Task requirements:
Transcribe the material from its first line onward, ending with the line that contains "R = math.radians" and adding nothing beyond it.

3D scene scripts:
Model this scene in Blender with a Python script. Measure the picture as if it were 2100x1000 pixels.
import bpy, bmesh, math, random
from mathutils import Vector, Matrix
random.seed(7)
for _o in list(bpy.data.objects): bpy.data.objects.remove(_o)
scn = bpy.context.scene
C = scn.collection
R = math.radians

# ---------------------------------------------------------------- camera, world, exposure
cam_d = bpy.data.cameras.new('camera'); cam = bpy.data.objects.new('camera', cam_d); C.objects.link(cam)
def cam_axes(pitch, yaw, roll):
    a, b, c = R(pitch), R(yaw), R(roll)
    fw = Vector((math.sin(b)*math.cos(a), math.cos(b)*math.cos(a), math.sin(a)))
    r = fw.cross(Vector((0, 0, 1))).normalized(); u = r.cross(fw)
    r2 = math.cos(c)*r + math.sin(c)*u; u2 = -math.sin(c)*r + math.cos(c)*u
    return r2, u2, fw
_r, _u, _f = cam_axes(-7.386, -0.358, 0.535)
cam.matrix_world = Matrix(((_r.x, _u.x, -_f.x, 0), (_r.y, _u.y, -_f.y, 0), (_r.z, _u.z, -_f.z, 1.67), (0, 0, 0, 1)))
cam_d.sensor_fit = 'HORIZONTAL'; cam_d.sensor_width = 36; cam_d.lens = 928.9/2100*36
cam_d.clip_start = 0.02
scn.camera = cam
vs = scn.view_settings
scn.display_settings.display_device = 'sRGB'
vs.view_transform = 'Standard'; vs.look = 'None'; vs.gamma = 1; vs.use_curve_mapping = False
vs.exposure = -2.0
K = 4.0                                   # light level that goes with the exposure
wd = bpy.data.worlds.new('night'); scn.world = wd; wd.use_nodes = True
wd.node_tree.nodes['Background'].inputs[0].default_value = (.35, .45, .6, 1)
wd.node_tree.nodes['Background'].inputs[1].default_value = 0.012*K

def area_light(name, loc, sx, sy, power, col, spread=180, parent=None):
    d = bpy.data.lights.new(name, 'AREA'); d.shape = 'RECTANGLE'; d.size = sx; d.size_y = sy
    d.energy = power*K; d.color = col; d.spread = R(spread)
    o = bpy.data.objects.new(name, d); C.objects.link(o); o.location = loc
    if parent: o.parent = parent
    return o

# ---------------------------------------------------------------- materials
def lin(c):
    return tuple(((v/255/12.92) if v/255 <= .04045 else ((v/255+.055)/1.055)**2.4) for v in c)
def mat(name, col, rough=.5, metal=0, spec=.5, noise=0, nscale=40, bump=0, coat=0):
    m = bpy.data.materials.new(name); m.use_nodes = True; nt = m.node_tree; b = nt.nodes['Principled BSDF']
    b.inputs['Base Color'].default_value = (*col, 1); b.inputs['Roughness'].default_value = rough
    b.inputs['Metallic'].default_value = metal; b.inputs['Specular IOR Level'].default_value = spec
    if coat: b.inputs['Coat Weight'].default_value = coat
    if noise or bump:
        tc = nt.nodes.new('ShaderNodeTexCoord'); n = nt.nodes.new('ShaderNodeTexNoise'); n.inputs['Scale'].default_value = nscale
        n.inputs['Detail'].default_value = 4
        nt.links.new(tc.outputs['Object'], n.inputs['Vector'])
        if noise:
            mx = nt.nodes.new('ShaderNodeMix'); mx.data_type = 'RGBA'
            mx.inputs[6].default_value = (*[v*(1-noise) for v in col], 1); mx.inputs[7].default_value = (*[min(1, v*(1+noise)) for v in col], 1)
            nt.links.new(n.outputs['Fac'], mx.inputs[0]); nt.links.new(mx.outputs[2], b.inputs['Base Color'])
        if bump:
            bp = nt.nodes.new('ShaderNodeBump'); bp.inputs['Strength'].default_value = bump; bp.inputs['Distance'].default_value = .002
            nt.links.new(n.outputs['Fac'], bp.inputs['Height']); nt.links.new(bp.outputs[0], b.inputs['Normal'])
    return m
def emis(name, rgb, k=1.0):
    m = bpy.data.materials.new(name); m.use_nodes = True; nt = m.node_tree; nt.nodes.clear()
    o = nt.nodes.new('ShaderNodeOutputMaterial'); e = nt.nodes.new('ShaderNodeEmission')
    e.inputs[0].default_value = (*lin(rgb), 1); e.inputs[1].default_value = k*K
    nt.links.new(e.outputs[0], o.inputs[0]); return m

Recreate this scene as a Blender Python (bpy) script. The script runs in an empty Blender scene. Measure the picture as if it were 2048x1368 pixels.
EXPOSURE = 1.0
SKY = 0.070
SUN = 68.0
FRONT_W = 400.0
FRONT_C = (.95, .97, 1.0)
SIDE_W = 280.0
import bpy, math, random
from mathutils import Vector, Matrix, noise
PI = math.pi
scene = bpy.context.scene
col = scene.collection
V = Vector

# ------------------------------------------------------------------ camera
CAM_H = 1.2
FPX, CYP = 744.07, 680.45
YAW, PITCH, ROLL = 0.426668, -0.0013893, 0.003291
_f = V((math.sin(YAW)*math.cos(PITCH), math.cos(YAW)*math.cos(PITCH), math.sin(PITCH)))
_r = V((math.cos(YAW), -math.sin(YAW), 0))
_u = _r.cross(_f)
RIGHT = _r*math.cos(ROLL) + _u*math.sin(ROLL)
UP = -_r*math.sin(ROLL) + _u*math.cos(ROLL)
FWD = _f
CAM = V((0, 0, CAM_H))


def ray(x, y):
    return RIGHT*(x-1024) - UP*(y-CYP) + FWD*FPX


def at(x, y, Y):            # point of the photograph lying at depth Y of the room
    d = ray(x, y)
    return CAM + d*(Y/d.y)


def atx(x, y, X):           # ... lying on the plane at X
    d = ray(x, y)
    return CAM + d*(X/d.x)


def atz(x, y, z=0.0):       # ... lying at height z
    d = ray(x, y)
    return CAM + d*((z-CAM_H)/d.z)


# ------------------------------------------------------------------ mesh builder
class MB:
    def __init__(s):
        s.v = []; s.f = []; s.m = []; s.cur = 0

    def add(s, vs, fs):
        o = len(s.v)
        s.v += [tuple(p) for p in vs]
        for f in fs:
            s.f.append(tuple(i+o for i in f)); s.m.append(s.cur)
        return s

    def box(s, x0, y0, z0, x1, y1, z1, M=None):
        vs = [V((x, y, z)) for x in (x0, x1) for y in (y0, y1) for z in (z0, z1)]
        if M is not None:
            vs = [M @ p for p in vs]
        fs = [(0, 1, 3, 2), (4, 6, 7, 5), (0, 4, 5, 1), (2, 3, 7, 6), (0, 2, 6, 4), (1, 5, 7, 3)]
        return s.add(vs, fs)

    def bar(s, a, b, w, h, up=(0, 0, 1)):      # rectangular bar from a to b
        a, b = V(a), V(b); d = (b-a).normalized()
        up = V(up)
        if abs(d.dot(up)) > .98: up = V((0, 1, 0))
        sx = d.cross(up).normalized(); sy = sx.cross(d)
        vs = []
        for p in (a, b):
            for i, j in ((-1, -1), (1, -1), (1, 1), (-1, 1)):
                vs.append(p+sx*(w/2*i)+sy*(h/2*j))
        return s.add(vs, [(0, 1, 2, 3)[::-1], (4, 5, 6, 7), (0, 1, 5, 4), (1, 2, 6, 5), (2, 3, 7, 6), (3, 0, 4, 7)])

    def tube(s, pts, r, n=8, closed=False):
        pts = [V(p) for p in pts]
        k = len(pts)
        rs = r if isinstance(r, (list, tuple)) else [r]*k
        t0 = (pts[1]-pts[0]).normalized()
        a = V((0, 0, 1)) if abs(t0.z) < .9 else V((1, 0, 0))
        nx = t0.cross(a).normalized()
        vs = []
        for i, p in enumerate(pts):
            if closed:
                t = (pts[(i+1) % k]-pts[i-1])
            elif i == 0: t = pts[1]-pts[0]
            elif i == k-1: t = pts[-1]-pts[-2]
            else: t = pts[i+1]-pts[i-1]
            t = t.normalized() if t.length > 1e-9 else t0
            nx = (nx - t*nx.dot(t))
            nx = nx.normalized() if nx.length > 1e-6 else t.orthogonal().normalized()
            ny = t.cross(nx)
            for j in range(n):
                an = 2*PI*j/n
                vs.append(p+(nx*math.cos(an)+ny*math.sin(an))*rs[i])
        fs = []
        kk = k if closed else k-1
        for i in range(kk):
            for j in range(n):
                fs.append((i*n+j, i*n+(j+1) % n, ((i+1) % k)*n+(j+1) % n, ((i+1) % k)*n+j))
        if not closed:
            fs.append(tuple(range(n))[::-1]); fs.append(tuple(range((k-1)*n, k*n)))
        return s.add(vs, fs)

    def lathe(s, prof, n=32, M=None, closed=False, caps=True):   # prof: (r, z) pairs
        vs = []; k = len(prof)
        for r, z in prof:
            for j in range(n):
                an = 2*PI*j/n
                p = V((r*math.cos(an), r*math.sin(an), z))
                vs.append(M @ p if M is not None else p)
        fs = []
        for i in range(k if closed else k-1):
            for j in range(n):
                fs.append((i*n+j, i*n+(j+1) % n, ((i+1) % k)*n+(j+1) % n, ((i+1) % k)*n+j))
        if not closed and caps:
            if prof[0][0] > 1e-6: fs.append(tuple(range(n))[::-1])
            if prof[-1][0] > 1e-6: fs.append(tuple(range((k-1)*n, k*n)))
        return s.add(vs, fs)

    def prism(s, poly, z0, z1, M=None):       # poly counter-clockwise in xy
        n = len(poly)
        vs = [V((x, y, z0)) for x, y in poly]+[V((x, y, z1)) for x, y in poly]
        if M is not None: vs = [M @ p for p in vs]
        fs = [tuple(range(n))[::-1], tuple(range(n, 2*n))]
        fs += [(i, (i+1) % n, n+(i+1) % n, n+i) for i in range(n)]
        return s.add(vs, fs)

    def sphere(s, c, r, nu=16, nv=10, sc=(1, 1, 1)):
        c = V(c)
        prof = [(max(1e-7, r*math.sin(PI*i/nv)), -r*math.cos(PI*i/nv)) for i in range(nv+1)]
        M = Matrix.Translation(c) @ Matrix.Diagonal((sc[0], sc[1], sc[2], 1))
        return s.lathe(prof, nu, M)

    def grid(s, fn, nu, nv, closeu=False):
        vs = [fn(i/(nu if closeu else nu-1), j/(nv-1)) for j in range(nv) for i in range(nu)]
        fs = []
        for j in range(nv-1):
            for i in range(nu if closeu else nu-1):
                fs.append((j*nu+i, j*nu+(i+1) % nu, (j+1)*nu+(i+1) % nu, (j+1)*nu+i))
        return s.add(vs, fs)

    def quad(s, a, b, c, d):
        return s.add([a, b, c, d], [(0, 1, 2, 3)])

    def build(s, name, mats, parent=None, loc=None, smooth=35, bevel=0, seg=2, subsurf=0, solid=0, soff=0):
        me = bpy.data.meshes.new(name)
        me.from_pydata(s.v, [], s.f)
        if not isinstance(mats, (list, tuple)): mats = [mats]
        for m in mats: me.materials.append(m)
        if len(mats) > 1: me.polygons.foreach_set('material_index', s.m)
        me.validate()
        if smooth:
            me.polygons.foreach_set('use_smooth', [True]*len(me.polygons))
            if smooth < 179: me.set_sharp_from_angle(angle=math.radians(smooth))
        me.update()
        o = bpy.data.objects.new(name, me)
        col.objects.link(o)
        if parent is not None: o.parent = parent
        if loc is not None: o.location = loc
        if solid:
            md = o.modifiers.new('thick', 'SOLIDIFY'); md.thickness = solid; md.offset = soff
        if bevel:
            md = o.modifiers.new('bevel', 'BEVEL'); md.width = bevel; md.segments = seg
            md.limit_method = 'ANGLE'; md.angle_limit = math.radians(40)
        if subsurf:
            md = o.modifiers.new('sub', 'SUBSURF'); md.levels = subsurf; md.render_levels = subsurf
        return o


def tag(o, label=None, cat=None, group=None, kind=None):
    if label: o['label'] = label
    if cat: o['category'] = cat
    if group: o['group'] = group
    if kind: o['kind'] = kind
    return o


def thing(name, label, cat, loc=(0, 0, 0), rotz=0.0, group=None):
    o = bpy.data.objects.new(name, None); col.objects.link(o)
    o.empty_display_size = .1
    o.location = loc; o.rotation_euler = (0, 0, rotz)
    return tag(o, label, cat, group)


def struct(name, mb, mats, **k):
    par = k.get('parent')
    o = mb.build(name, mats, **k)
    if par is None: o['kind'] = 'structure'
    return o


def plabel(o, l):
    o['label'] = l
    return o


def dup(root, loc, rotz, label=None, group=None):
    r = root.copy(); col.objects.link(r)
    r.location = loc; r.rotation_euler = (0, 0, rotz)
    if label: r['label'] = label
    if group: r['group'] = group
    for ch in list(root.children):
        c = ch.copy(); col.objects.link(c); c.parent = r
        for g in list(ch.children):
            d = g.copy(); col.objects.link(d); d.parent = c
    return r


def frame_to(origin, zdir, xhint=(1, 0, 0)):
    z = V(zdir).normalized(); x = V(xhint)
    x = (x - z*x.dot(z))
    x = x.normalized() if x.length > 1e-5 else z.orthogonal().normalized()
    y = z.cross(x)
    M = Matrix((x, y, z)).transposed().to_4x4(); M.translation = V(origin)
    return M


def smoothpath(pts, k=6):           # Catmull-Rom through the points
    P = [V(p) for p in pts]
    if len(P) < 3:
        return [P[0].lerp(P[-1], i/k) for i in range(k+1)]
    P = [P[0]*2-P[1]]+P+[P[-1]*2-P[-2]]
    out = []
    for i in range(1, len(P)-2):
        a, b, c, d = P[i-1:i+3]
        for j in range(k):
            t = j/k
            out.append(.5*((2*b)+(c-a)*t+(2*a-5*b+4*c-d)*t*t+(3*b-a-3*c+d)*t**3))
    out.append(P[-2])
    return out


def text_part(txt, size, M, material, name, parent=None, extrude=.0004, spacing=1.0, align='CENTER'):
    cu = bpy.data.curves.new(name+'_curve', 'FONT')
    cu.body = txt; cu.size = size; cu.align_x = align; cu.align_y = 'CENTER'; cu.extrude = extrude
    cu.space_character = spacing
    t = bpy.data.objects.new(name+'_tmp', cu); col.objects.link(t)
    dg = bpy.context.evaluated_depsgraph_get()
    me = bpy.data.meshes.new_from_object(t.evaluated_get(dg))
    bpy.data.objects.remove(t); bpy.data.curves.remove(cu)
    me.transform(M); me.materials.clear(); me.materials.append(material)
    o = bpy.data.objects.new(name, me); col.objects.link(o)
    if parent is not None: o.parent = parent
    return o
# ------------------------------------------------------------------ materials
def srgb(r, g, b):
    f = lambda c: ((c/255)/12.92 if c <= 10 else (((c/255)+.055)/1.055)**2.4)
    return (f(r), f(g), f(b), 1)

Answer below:
Model this scene in Blender with a Python script. Measure the picture as if it were 2100x1000 pixels.
import bpy, bmesh, math, random
from mathutils import Vector, Matrix
random.seed(7)
for _o in list(bpy.data.objects): bpy.data.objects.remove(_o)
scn = bpy.context.scene
C = scn.collection
R = math.radians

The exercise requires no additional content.